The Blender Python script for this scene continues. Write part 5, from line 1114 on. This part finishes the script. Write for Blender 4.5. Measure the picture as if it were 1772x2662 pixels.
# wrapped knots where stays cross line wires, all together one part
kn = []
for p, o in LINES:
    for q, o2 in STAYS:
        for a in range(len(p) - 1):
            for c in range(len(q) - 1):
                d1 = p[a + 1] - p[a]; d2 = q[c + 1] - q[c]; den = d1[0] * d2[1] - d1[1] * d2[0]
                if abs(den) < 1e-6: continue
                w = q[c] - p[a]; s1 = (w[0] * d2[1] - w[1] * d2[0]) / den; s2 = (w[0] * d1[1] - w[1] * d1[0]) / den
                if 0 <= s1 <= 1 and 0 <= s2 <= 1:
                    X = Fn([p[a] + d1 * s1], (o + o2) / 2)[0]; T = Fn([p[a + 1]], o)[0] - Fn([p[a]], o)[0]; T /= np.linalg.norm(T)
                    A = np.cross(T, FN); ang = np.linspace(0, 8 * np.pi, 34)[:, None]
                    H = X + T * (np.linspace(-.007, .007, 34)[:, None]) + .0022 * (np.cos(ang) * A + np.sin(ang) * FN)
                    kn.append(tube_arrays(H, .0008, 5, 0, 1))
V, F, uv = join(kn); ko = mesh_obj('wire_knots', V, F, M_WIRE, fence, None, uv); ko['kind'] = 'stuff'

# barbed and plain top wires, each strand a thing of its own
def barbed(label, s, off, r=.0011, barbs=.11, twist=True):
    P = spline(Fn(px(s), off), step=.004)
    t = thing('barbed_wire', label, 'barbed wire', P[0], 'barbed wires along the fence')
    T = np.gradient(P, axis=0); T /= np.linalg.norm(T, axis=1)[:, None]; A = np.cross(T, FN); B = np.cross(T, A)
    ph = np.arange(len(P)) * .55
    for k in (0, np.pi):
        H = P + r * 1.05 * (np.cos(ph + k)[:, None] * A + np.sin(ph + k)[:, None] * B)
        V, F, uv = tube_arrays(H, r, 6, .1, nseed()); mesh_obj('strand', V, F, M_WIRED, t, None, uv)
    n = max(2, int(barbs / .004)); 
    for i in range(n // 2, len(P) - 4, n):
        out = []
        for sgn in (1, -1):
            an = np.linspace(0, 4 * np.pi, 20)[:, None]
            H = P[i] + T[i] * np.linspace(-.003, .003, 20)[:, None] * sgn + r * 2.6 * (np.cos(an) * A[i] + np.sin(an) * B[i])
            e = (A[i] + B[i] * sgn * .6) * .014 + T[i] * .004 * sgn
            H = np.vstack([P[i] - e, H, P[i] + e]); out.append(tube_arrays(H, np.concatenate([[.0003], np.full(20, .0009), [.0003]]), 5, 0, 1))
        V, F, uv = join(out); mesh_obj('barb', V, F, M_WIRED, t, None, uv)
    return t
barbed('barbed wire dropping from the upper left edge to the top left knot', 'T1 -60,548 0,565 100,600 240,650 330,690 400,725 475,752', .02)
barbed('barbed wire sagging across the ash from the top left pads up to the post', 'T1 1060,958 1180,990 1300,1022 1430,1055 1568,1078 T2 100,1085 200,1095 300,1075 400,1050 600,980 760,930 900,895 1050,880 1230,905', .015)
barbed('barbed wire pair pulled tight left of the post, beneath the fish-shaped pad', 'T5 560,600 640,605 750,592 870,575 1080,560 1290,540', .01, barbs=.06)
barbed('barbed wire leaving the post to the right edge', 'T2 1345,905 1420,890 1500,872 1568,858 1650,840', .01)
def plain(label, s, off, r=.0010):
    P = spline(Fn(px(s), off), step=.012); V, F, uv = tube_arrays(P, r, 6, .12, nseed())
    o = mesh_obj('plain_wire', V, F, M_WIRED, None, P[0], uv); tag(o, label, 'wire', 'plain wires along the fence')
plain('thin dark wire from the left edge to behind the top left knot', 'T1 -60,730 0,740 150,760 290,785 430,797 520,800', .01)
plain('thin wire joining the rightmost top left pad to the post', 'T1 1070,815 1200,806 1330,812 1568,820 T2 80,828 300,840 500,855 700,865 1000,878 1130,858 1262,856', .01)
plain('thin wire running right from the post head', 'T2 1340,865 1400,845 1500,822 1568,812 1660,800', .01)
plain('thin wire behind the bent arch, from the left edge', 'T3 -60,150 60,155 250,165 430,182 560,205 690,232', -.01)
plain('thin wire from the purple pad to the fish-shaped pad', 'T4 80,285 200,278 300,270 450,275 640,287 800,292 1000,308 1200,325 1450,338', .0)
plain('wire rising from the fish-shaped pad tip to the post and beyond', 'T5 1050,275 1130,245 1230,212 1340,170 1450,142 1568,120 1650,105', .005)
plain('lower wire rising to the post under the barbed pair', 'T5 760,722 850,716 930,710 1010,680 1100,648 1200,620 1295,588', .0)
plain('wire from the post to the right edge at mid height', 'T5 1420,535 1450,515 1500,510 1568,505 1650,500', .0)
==
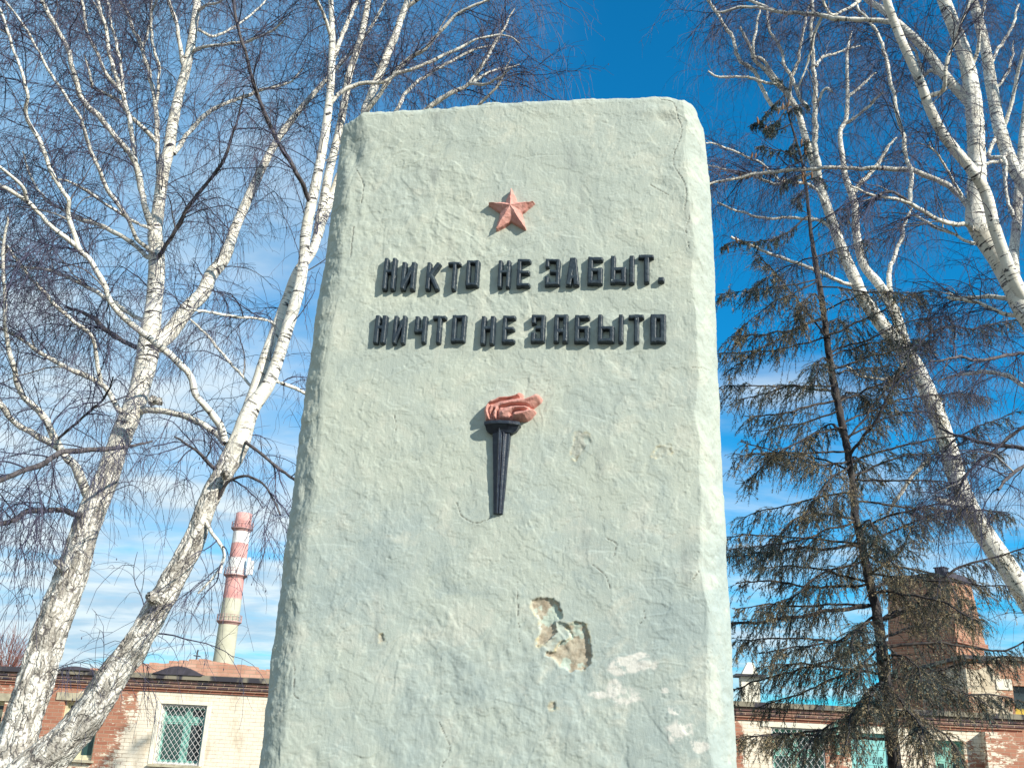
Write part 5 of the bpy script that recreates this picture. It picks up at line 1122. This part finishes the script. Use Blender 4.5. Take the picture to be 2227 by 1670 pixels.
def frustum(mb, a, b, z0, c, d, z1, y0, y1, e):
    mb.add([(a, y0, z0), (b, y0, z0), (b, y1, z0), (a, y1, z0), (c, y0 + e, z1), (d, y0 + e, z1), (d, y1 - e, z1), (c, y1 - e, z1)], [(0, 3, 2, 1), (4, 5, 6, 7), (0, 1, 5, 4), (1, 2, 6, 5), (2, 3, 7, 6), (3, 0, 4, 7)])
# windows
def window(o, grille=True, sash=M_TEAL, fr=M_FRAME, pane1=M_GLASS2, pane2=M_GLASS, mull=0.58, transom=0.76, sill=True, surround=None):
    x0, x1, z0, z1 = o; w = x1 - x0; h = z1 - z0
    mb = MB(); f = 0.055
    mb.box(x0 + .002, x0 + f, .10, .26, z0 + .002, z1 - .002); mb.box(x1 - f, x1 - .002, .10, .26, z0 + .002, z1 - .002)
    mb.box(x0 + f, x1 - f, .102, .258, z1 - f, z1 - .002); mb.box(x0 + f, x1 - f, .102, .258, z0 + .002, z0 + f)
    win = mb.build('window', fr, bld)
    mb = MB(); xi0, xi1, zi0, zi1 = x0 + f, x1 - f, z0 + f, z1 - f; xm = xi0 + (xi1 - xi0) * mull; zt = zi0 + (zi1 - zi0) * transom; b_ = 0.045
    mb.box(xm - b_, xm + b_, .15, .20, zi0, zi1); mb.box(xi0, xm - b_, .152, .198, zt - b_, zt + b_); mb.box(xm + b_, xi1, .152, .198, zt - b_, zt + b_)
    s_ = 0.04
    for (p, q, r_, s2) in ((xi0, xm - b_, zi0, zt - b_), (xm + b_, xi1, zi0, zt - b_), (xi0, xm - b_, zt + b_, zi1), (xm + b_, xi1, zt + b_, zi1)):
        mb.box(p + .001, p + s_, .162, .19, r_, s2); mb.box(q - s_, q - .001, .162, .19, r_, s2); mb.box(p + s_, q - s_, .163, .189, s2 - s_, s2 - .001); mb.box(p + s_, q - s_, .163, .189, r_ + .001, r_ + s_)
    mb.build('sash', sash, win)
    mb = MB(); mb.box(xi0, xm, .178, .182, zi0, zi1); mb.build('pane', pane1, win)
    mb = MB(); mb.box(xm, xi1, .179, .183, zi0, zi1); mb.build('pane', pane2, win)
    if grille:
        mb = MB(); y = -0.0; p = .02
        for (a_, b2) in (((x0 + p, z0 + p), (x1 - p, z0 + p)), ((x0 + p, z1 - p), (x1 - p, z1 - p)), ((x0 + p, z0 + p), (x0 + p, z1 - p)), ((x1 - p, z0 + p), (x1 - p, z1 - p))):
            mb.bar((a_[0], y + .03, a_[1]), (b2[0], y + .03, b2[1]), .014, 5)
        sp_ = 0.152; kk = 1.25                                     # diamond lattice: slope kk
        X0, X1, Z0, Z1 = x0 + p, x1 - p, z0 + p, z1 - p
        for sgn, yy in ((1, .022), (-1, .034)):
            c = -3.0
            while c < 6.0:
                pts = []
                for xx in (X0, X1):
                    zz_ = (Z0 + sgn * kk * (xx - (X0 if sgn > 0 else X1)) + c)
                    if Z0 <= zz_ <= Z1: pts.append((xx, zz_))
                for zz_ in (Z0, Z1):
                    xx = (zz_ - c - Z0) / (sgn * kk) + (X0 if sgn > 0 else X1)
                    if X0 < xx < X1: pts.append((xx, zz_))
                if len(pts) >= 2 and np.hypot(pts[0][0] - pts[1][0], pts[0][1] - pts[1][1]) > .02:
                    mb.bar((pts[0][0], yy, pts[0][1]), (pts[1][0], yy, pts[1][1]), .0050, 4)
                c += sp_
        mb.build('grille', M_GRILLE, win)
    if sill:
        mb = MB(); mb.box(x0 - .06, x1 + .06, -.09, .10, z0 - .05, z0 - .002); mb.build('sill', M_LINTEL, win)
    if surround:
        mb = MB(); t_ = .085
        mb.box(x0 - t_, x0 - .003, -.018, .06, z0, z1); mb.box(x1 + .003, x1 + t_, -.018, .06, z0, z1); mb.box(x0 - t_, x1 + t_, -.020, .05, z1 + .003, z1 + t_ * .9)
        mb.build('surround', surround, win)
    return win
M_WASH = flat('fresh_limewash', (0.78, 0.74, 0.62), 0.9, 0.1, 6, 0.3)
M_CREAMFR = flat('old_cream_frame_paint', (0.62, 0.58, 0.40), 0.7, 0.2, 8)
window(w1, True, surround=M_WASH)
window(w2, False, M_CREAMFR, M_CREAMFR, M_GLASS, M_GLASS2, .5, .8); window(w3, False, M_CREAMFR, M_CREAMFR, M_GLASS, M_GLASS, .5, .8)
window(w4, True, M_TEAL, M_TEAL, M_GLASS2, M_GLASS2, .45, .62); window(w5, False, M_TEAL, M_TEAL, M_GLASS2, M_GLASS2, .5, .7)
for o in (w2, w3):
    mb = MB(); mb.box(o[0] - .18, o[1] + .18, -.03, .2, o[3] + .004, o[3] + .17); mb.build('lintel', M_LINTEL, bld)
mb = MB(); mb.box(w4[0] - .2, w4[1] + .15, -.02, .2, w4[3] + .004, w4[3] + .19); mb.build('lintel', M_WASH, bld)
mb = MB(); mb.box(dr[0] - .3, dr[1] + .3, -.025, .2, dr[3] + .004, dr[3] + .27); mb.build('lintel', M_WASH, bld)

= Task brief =
Tally up the lines in the records containing the word "Blender", then give the count and nothing else.

= Full response =
2